En 2007 le président de la République Française Nicolas Sarkozy inaugure avec son homologue russe le monument qui glorifie la fraternité des aviateurs français et des mécaniciens soviétiques et se dresse dans le square Krasnokoursantsky à Moscou. L’endroit n’a pas été choisi au hasard, au cimetière Vedenskoye à Lefortovo il y avait des tombes des pilotes français péris lors des combats aériens sur le front germano-soviétique, dans les années 1950-1960 leurs dépouilles ont été rapatriées en France.
Le 5 avril 1943 à Polotniani Zavod, près de Kalouga, l’escadrille commence à remporter ses premières victoires. Ayant pour mission d’escorter des bombardiers soviétiques, elle est attaquée par une patrouille de chasseurs. Lors du combat deux pilotes français, Durand et Preziosi, descendent chacun un Focke-Wulf 190, grace au soutien des aviateurs du «Normandie», les bombardiers soviétiques rentrent à la base sans avoir subi aucune perte. Ces victoires sont commémorées en 2009 par un nouveau memorial au «Normandie-Niémen» à Kalouga.
A Ivanovo, à 250 km au nord-est de Moscou, en hiver 1942-1943 les pilotes français commencent leur entraînement sur le matériel soviétique dans les conditions climatiques très rudes. C’est la première base aérienne qui a accueilli les aviateurs du «Normandie» portant volontaires en terre soviétique.

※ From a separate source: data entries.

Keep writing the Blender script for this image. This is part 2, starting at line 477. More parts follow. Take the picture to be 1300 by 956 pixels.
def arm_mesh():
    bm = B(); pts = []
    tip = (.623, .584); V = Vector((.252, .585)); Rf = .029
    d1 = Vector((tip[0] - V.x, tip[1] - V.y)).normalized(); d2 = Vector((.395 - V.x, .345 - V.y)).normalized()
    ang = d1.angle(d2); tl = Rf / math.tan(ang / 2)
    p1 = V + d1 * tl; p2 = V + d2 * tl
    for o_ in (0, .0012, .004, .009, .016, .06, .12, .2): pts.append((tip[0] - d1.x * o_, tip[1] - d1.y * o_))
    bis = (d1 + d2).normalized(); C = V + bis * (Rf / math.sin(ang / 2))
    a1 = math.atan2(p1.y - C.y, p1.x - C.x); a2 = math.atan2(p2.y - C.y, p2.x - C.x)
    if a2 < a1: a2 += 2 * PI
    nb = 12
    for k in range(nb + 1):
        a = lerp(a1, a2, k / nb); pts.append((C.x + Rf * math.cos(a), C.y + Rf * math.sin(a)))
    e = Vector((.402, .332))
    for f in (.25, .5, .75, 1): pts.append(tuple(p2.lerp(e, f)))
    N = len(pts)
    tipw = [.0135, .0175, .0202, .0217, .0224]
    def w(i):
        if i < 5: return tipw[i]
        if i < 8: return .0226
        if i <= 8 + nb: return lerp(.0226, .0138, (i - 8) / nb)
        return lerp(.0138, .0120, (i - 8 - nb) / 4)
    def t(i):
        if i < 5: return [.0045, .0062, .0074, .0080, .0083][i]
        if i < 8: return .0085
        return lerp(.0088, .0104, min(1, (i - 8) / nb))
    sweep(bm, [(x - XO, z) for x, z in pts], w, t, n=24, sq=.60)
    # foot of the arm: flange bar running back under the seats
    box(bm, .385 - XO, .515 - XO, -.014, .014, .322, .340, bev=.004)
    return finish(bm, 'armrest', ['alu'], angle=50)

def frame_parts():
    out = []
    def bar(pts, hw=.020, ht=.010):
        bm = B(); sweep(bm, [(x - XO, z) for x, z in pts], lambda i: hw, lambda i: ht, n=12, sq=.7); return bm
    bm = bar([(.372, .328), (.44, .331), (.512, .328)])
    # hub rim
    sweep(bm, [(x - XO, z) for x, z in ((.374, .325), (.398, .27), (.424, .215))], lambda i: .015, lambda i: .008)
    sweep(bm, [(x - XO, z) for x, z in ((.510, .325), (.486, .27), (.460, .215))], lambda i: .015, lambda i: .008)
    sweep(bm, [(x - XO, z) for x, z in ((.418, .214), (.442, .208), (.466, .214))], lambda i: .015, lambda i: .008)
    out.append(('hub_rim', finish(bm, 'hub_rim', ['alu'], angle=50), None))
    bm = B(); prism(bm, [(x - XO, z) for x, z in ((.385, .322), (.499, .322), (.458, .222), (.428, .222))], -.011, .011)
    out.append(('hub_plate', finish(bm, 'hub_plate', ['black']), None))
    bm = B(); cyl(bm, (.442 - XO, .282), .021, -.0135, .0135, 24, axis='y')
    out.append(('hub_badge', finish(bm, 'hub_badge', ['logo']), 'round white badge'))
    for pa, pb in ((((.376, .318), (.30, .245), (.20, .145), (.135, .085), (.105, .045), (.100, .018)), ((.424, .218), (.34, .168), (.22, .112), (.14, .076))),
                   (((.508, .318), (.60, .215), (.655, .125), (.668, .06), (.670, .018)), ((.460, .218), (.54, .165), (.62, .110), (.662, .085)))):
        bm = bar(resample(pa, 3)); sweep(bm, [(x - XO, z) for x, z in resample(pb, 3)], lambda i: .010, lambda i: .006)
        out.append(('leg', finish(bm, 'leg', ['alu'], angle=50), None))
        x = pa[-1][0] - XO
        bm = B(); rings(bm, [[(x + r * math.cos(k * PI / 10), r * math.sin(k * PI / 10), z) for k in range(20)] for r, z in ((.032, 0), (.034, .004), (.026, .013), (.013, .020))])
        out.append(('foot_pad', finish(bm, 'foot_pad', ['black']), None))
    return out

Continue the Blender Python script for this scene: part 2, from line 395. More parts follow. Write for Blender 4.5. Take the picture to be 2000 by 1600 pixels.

En 2015 la ville de Ivanovo voit l’inauguration du monument destiné à immortaliser la fraternité des pilotes français et des mécaniciens soviétiques. En juillet 1944 le chasseur du «Normandie-Niémen», Maurice de Seynes, refuse de suivre l’ordre de sauter en parachute à la suite d’une fuite d’essence dans la cabine, il ne veut pas quitter son avion par solidarité avec son mécanicien Vladimir Bielozoub qui voyage avec lui mais ne dispose pas d’un parachute. Il s'écrasent tous les deux au sol lors de la dernière tentative d'atterrissage, ils sont enterrés dans une tombe commune. Sur le monument, édifié d’après le projet de V. Sourovtsev et V. Syaguine, on peut voir les noms de tous les pilotes français qui ont participé aux combats aériens près de Ivanovo.
En 1965 l’école numéro 1216 ouvre le premier musée qui est consacré au souvenir de l’épopée «Normandie-Niémen». Sa mission est de présenter la coopération franco-soviétique à l’époque de la deuxième guerre mondiale et montrer le rôle des interprètes dans la vie quotidienne du «Normandie-Niémen». En mars 2012 l’école fait une demande de prendre le nom du héros de l’Union Soviétique Marcel Léfevre, cette initiative a été soutenue par l’Ambassade de France et l’administration de Moscou. Tous les ans l’école numéro 1216 reçoit le Congrès des musées, consacrés au «Normandie-Niémen», ayant pour l’obejctif de coordonner les efforts et de lancer de nouveaux projets pour la transmission de la mémoire de cette célèbre unité aérienne[7].
Le musée à l’école numéro 29, créé en 1967, a pris l’initiative de collaborer avec d’autres musées, tous les ans il organise la semainé dédiée au «Normandie-Niémen», aucours de laquelle il y a toute une série de manifestations: les rencontres avec les vétérans, le concours des dessins et des affiches au sujet du fameux régiment de chasse. Ce musée entame de même des recherches pour repérer des vestiges des avions qui ont été abattus durant des combats aériens.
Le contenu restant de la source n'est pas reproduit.